Hi Larry,
Doug McIlroy wrote:
We now know that silent correction is a terrible
idea.
I had the same thought,
cd /some/place/I/want/to/remove
$PWD is /some/place/I/want/dont/remove
rm -rf ./*
An extract from the Jargon File's DWIM entry echoes that.
http://www.catb.org/~esr/jargon/html/D/DWIM.html
In one notorious incident, Warren added a DWIM feature to the
command interpreter used at Xerox PARC. One day another hacker
there typed delete *$ to free up some disk space. (The editor there
named backup files by appending $ to the original file name, so he
was trying to delete any backup files left over from old editing
sessions.) It happened that there weren't any editor backup files,
so DWIM helpfully reported *$ not found, assuming you meant 'delete
*'. It then started to delete all the files on the disk!
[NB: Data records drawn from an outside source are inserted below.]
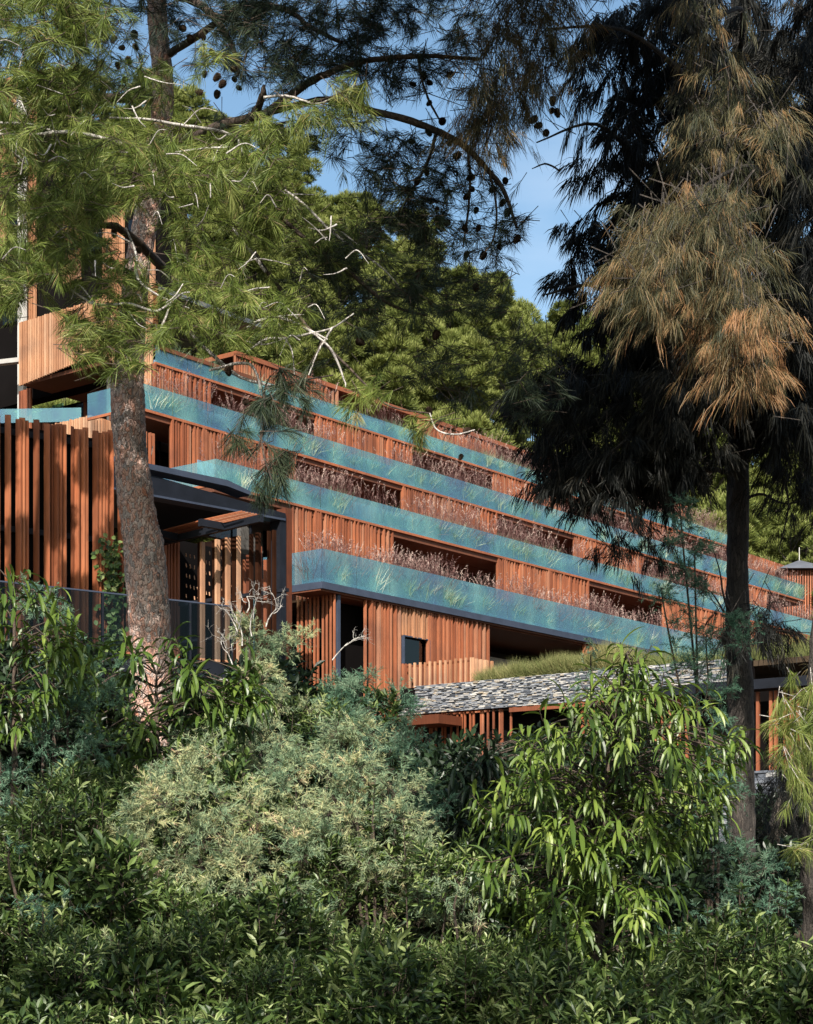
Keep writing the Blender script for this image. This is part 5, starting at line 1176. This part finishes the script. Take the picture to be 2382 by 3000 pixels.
# darker undergrowth filling the slope behind the shrubs
def dark_mass(label, poly, n, d, L=.12, wd=.05, mat='dark_leaf', tmu=.35, cat='shrub'):
    xy = scatter(poly, n); dd = R.uniform(*d, n); C = PD(xy[:, 0], xy[:, 1], dd); b = C.mean(0); b[2] = float(terrain(b[0], b[1])); o = empty('undergrowth_shrub', b, label, cat)
    mb = MB(); st_ = MB(); laurel_mesh(mb, st_, C, np.tile([.3, .3, .3], (n, 1)), n*26, per=7, L=L, wd=wd, tmu=tmu); 
    for c in C[::6]: tube(st_, smooth_line([(b[0]*.6+c[0]*.4, c[1], b[2]), (c[0], c[1], (b[2]+c[2])/2), c], 5), np.linspace(.02, .005, 5), 5)
    mb.build('leaves', M[mat], o); st_.build('stem', M['brown_twig'], o)
dark_mass('dark undergrowth under the fin fence at the left', [(-40,1420),(240,1400),(260,1700),(240,1900),(-40,1900)], 120, (17, 20))
dark_mass('black green undergrowth behind the tall tamarisk', [(380,1460),(640,1440),(720,1500),(700,1800),(380,1800)], 110, (17, 20))
dark_mass('dark undergrowth below the basement slats', [(700,1560),(960,1600),(1180,1580),(1180,2000),(700,2000)], 170, (18, 21))
dark_mass('dark undergrowth behind the tall fig', [(1100,1600),(1440,1640),(1440,2000),(1100,2050)], 130, (15.5, 18))
dark_mass('dark undergrowth around the two right trunks', [(1400,1830),(1690,1800),(1690,1930),(1400,2050)], 90, (20, 25))
dark_mass('dark shadowed bush between the right trunks', [(1590,1700),(1700,1690),(1712,1790),(1600,1800)], 40, (30, 34), L=.16, wd=.06)
# creeper on the fence
cr_ = empty('climbing_creeper', (float(pf[0]+df[0]*2.), float(pf[1]+df[1]*2.)-.3, 5.2), 'green creeper climbing the fin fence just left of the pine trunk', 'plant')
mb = MB(); n = 420; ss = on_line(300, pf, df); s = ss+R.normal(0, .14, n); z_ = R.uniform(6.2, 9.2, n); p2 = pf[None]+df[None]*s[:, None]-NB[None]*.32
Bq = np.concatenate([p2, z_[:, None]], 1)+R.normal(0, .06, (n, 3)); leaves(mb, Bq, R.normal(0, 1, (n, 3))+[0, -1, -.4], np.tile([0, -1, .3], (n, 1)), .13, .10, .3, 3, .2, R.uniform(.3, 1, n))
mb.build('leaves', M['laurel'], cr_)
mb = MB(); pl = pf+df*ss-NB*.3; tube(mb, smooth_line([(pl[0], pl[1], 5.2), (pl[0]+.1, pl[1], 7), (pl[0]-.1, pl[1], 9.2)], 9), .012, 5); mb.build('stem', M['brown_twig'], cr_)

feathery('feathery_shrub', 'low feathery grey green patch in the bottom left hedge', [(90,1930,10.9,40,26),(60,1890,11,26,26),(130,1905,11,26,22),(20,1800,11.4,30,30)], 'tam_blue', stem=90, dens=.8, tmu=.5)
feathery('feathery_shrub', 'straw coloured feathery wisps at the left end of the hedge front', [(250,1990,10.6,40,26),(300,1960,10.7,30,26),(210,2030,10.4,30,20)], 'tamarisk', stem=260, dens=.6, tmu=.55)
feathery('feathery_shrub', 'pale feathery patch between the hedge and the tall fig', [(1010,1880,11.6,40,40),(1000,1950,11.4,30,30),(1080,1860,11.6,36,26),(960,1900,11.5,40,40)], 'tamarisk', stem=1010, dens=.8, tmu=.5)
feathery('feathery_shrub', 'small feathery shrub behind the hedge at the lower right', [(1450,1930,12,34,34),(1480,1985,12,28,24),(1420,1990,12,24,24)], 'tam_blue', stem=1450, dens=.8, tmu=.35)
# tall narrow shoots that break the line of the hedge
ts_ = [(40,1745,11.9),(130,1700,12.2),(215,1690,12.2),(300,1850,11.6),(395,1900,11.1),(545,1905,11.1),(655,1880,11.2),(790,1640,12.4),(850,1720,12.3),(1120,1880,11.2),(1190,1950,10.8),(1410,1950,11.2),(1560,1860,11.3),(1660,1850,11.4),(1490,1905,11.4),(980,2000,10.3),(90,2010,10.),(330,2040,9.9),(620,2020,10.)]
for q, (x, yt, d) in enumerate(ts_):
    p_ = PD(x, yt, d); b_ = np.array([p_[0]+R.normal(0, .05), p_[1]+.1, 0.]); o = empty('leafy_shoot', b_, '%s upright leafy shoot from the left, standing above the foreground hedge' % ORD[sorted(range(len(ts_)), key=lambda i: ts_[i][0]).index(q)], 'plant', 'upright shoots above the hedge')
    mb = MB(); st_ = MB(); ln = smooth_line([b_, (b_+p_)/2+R.normal(0, .04, 3), p_], 40); tube(st_, ln, np.linspace(.008, .003, 40), 5)
    n = 70; k_ = (R.uniform(.55, 1, n)*39).astype(int); an = np.arange(n)*2.4; dv = np.stack([np.cos(an), np.sin(an), np.full(n, .5)], -1)
    leaves(mb, ln[k_], dv+R.normal(0, .15, (n, 3)), np.tile([0, 0, 1.], (n, 1)), R.uniform(.06, .12, n), .03, R.uniform(0, .8, n), 3, .22, np.clip(R.normal(.7, .15, n), 0, 1))
    mb.build('leaves', M['laurel'], o); st_.build('stem', M['brown_twig'], o)
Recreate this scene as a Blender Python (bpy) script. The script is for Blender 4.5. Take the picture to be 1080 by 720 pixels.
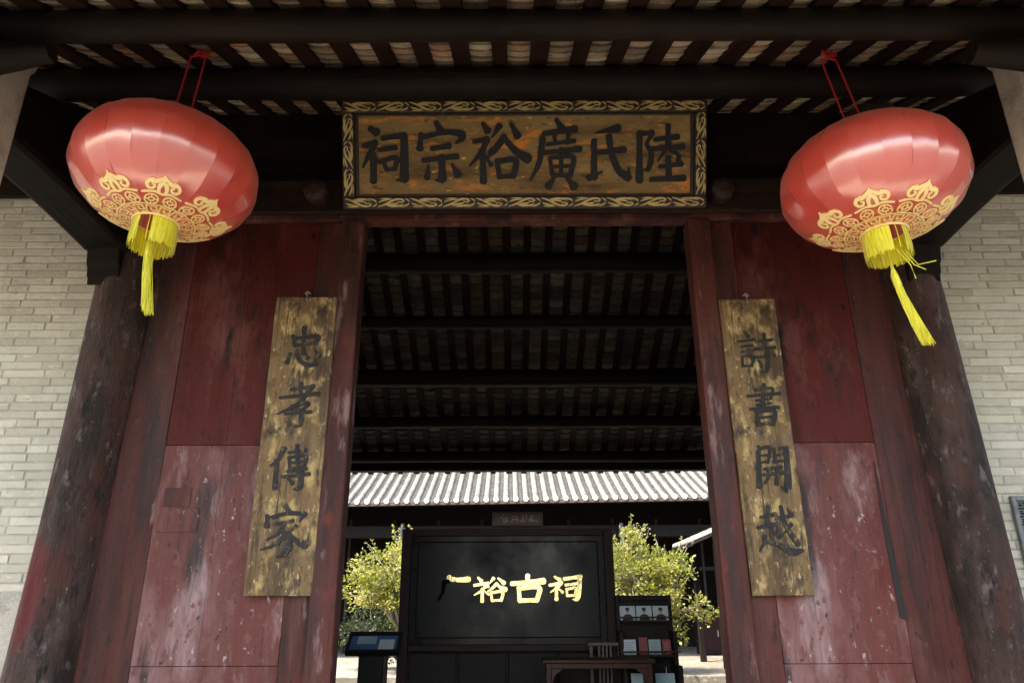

The
hacker managed to stop it with a Vulcan nerve pinch after only a
half dozen or so files were lost.
The disgruntled victim later said he had been sorely tempted to go
to Warren's office, tie Warren down in his chair in front of his
workstation, and then type delete *$ twice.
> Postel's principle: "be conservative in
what you do, be liberal in
> what you accept from others" was doctrine in early HTML specs, and
> led to disastrous disagreement among browsers' interpretation of web
> pages. Sadly, the "principle" lives on despite its having been
> expunged from the HTML spec.
I often point to this Internet Draft when Postel's Law is brought up in
modern discussions about letting standards slip.
The Harmful Consequences of Postel's Maxim
M. Thomson, Mozilla, 2015-03-09
https://tools.ietf.org/html/draft-thomson-postel-was-wrong-00
After looking at divergence over time, and long-term costs, it suggests
instead ‘Protocol designs and implementations should be maximally
strict’. A shame it never became an RFC.
Arguing Postel's Law for accepting to deviate is easy as those arguing
for strictness have to work out how the laxness could cause a problem.
(I'm sad to see Golang accepting deviations from standards. It has been
a big enough language to take a stand for ages.
https://github.com/golang/go/issues/34540 is one example of a CVE from
allowing white-space where there shouldn't be any in the HTTP protocol.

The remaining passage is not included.